Für nur zehn Euro Handytelefonate abzuhören, scheint ein guter Deal zu sein. Geheimdienste kosten da deutlich mehr.

Ein technisch versierter Anwender besitzt bereits mit einem Zehn-Euro-Mobiltelefon aus dem Supermarkt und frei verfügbarer Open-Source-Software alles Nötige, um Gespräche fremder Menschen im GSM-Netz abzuhören, wenn er nur deren Rufnummer kennt. Den Beweis traten Sicherheitsforscher auf dem 27. Chaos Communication Congress in Berlin an.

SS7 FTW

Mit etwas Sachverstand und wenig Geld lassen sich GSM-Telefonate belauschen.
Mit etwas Sachverstand und wenig Geld lassen sich GSM-Telefonate belauschen.
Foto: Fotolia/Iosif Szasz-Fabian

Da alle Carrier über das SS7-Netzwerk Informationen über den Standort eines Handys austauschen und diese Daten nicht angemessen schützten, lasse sich das Telefon zunächst leicht lokalisieren - so Karsten Nohl, Teamleiter beim Berliner Sicherheitsdienstleister Security Research Labs. Dazu würden Internet-Dienste benötigt, die das Home Location Register (HLR) abfragen - die zentrale Datenbank eines Netzes, in der die Kombination aus Rufnummer und IMSI (International Mobile Subscriber Identity) hinterlegt ist. Im zweiten Schritt sei die TMSI (Temporary Mobile Subscriber Identity) zu recherchieren - die nur zwischenzeitlich zugewiesene Teilnehmer-ID, die für einen Verbindungsaufbau benötigt wird. Durch "stille" SMS lasse sich laut Nohl herausfinden, in welcher Funkzelle das gesuchte Telefon aktiv sei.

Verschlüsselung kein Problem

Sobald ein Handy über die TSMI identifizierbar ist, geht es ans eigentliche Abhören der Gespräche. Wird das Handy per Sprachanruf oder SMS kontaktiert, baut sich ein unverschlüsselter Kanal zur Signalisierung auf. Wenn das Gerät antwortet, wechselt der Kontakt in einen verschlüsselten Kontrollkanal. Erst wenn die Verschlüsselung steht, kann das Gespräch über den eigentlichen Verkehrskanal vonstatten gehen. Anfällig sind diese Gespräch nun vor allem deshalb, da zur Störungsvermeidung fortlaufend zwischen verschiedenen Frequenzen gesprungen wird (Frequency Hopping).

Open Source, mehr nicht

Mit kostenlosen Open-Source-Tools lassen sich weite Teile des Frequenzspektrums abhören - mit dem von den Sicherheitsforschern Hohl und seinem Kollegen Sylvain Munout mit selbstprogrammierter Firmware umgebauten Motorola-Billighandy können nun auch die bisher vermeintlich abhörsicheren GSM-Frequenzen belauscht werden.
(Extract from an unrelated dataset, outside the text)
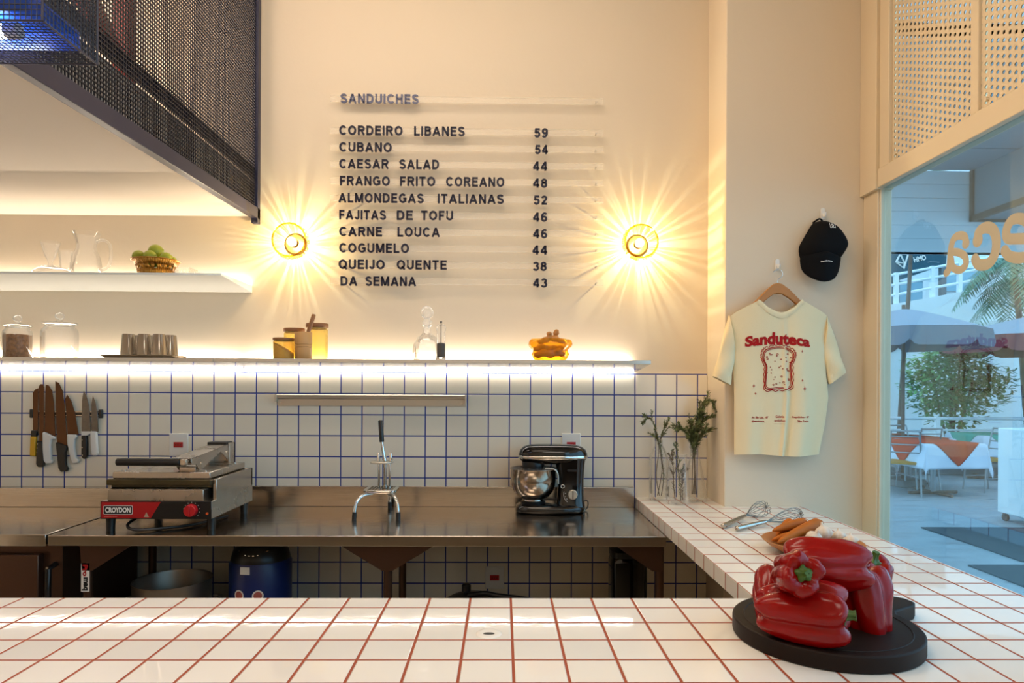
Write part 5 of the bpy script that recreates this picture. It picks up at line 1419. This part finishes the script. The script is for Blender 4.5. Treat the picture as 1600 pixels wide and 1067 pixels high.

In der Live-Demonstration auf dem Hacker-Kongress gelang es, ein mehrsekündiges Gespräch über ein zuvor geortetes Dritthandy in verständlicher Sprache aufzuzeichnen und wiederzugeben. Dazu wurde über ein Notebook neben der TSMI auch der Sitzungsschlüssel abgefangen, um die Verschlüsselung außer Kraft zu setzen. Die von den Experten verwendeten Tools und Werkzeuge wurden bisher nicht veröffentlicht. Karsten Hohl appellierte an die TK-Industrie, den unsicheren GSM-Standard zu den Akten zu legen und endgültig auf sichere Funkstandards wie UMTS umzusteigen.